A Estribor / Juan Carlos Cal y Mayor

La historia como campo de batalla

El intento de modificar el escudo de Chiapas no es una iniciativa local ni un gesto de humanismo ni sensibilidad cultural, como se pretende hacer creer. Lo están haciendo en otros estados de la república con el mismo fin. Forma parte de una estrategia programática impulsada desde el poder central, que busca reconfigurar los símbolos, la memoria y la identidad nacional bajo una narrativa ideológica. No se trata de un ejercicio de revisión histórica, sino de una operación política de resignificación, cuyo objetivo es despojar al pasado de su raíz occidental y sustituirla por un relato moralmente conveniente.

GRAMSCI Y LA CONQUISTA CULTURAL

Antonio Gramsci, uno de los pensadores más influyentes de la izquierda del siglo XX, sostenía que antes de conquistar el poder político, era necesario ganar la batalla cultural. Ese principio sigue vigente: para consolidar una hegemonía, hay que dominar el relato del pasado, moldear la conciencia colectiva y redefinir el sentido común. Por eso el revisionismo histórico se ha convertido en la herramienta favorita de los gobiernos populistas: controlar la historia es controlar la legitimidad del presente.

EL GUIÓN DE LOS REGÍMENES POPULISTAS

En Argentina, el kirchnerismo creó un instituto de revisionismo histórico para reinterpretar los héroes nacionales según su propio guion ideológico. En Chile, las leyes de “memoria” se usan para fijar una verdad oficial sobre la dictadura. En Bolivia y Ecuador, el discurso del “Estado plurinacional” reescribió la Conquista como un trauma originario que justifica el poder de las nuevas élites. Y en México, la autodenominada Cuarta Transformación ha hecho de la “descolonización del pensamiento” una consigna política: se cambian monumentos, libros de texto, símbolos y hasta las fechas conmemorativas, no para entender la historia, sino para reemplazarla por un relato emocional y revanchista.

CHIAPAS EN EL MISMO LIBRETO

Chiapas no escapa a esa lógica. La iniciativa de modificar su escudo repite el mismo patrón: acusar al símbolo de “colonial”, convocar a una “revisión participativa” y, finalmente, imponer una versión “más incluyente” que responde a la narrativa oficial. Pero el trasfondo no es identitario, sino ideológico. Lo que se busca es romper los vínculos con la tradición occidental judeocristiana y grecorromana, que constituyen el cimiento moral y cultural de nuestra civilización.
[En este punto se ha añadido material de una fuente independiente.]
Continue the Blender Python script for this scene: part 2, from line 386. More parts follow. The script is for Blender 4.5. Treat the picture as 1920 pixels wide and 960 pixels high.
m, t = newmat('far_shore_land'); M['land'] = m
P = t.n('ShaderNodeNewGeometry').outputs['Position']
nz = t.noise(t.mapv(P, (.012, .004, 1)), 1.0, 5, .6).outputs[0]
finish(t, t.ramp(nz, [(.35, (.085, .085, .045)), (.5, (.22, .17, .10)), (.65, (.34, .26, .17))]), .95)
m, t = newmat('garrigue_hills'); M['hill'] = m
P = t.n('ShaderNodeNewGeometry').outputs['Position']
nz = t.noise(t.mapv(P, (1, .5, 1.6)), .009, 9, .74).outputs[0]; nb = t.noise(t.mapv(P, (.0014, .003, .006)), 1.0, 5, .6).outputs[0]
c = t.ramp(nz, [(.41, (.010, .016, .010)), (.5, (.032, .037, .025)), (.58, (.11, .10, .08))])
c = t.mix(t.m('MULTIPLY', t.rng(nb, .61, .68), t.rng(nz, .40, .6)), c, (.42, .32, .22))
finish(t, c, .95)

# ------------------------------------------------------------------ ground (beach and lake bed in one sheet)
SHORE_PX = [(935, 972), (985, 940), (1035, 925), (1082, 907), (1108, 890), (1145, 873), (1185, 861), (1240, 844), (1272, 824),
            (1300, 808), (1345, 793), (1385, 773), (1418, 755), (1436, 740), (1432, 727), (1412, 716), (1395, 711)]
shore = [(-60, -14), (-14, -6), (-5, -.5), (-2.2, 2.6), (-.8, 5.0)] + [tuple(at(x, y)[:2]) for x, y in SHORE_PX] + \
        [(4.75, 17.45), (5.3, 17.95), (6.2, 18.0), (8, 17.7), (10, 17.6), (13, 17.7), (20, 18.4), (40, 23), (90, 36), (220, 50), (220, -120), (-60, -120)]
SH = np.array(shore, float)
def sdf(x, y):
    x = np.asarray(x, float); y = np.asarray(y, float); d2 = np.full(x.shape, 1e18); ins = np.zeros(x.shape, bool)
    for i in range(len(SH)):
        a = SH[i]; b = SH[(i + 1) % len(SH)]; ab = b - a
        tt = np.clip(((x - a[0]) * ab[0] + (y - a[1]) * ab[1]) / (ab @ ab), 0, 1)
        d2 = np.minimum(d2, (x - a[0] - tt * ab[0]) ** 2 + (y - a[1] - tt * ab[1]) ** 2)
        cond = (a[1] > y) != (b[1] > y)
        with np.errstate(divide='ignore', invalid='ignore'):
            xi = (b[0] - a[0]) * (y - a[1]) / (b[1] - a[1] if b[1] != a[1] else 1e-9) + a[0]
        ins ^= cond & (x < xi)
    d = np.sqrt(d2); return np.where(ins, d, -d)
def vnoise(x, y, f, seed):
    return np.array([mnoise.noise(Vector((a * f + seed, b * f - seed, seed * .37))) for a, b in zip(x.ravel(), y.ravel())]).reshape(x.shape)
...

En su lugar, se promueve una idealización romántica de los pueblos originarios, presentados como depositarios de una pureza ética perdida, mientras se demoniza todo lo que proviene de Europa o del cristianismo.

EL PELIGRO DE LA HISTORIA MORALIZADA

Ese revisionismo moralizante pretende redimir la historia a fuerza de borrar sus matices. El resultado no es una comprensión más justa del pasado, sino una versión empobrecida y maniquea: buenos y malos, víctimas y opresores. El problema es que quien asume el poder de reinterpretar el pasado termina creyéndose dueño de la verdad, y esa es la antesala del autoritarismo.

ENTRE RAÍCES Y MITOS

En el fondo, se trata de una lucha por el sentido. Renegar de nuestras raíces no hace más libre a un pueblo: lo desarraiga. La cultura occidental, con todos sus errores, es la que nos legó la noción de libertad, de justicia y de dignidad humana. Pretender sustituirla por mitologías políticas solo conduce al extravío.

El escudo de Chiapas —como toda heráldica— no es una reliquia colonial que deba purgarse, sino un testimonio de nuestra historia mestiza, de la fusión de mundos que nos dio origen. Cambiarlo no nos hará más diversos ni más justos; solo más vulnerables ante la manipulación de quienes, bajo el pretexto de “descolonizar”, buscan recolonizar las conciencias con un discurso oficialista.

LA VERDADERA LIBERTAD CULTURAL

La verdadera libertad cultural no consiste en negar de dónde venimos, sino en reconciliarnos con lo que somos: fruto de una civilización que, pese a sus sombras, nos enseñó a pensar, a creer y a debatir. La historia no se corrige con borradores ni con decretos, sino con verdad. Y esa verdad —como toda herencia viva— no se reinventa: se comprende.